The company has formed five different third way agreements or partnerships with different suppliers. These third way partnerships include (Pisano & Adams, 2009):

1. Production of backpacks in Thailand.

2. Production of jeans in Bangladesh.

3. Production of jeans in Morocco.

4. Production of jeans in China for Chinese market.

5. Production of outwear in China.

Although the company also faced some backfires like in the case of partnership with the Moroccan supplier and the company had to buy the manufacturing plant. The company was able to reduce the overall cost involved in the supply chain process and was able to make the supply chain further efficient and competitive (Pisano & Adams, 2009).

CHALLENGES OF THE THIRD WAY SUPPLY CHAIN:

There are different issues, problems, and challenges of the third way supply chain which have to be faced by VF. First of all the company has to manage the internal resistance and criticism.

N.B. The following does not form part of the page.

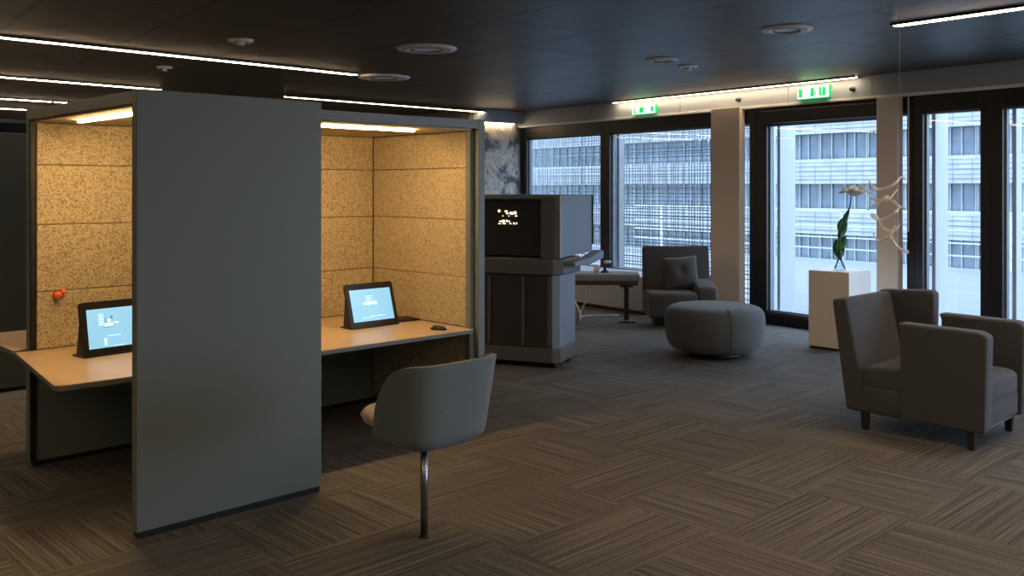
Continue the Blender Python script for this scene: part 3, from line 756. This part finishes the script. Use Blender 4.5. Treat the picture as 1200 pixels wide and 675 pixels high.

The marketing department of the company was concerned about the flexibility of the supply chain which is the major driving force in the industry. According to them if the company will move away from its traditional sourcing strategy it will loss the flexibility. The manufacturing department was concerned about the closing of the internal manufacturing plants and was frustrated over the issue as they knew that they had the expertise and were more competent because of their strong and exceptional performance. And they were also against the idea that the sourcing team will handle and manage the engineering resources. They were also concerned about the concept of sharing of the specialized internal expertise of the company with the suppliers. According to them this results in serious privacy concerns and the internal expertise of the company which was earned through experience and hard work will be exposed to outsiders and can be used for the competitors also (Pisano & Adams, 2009).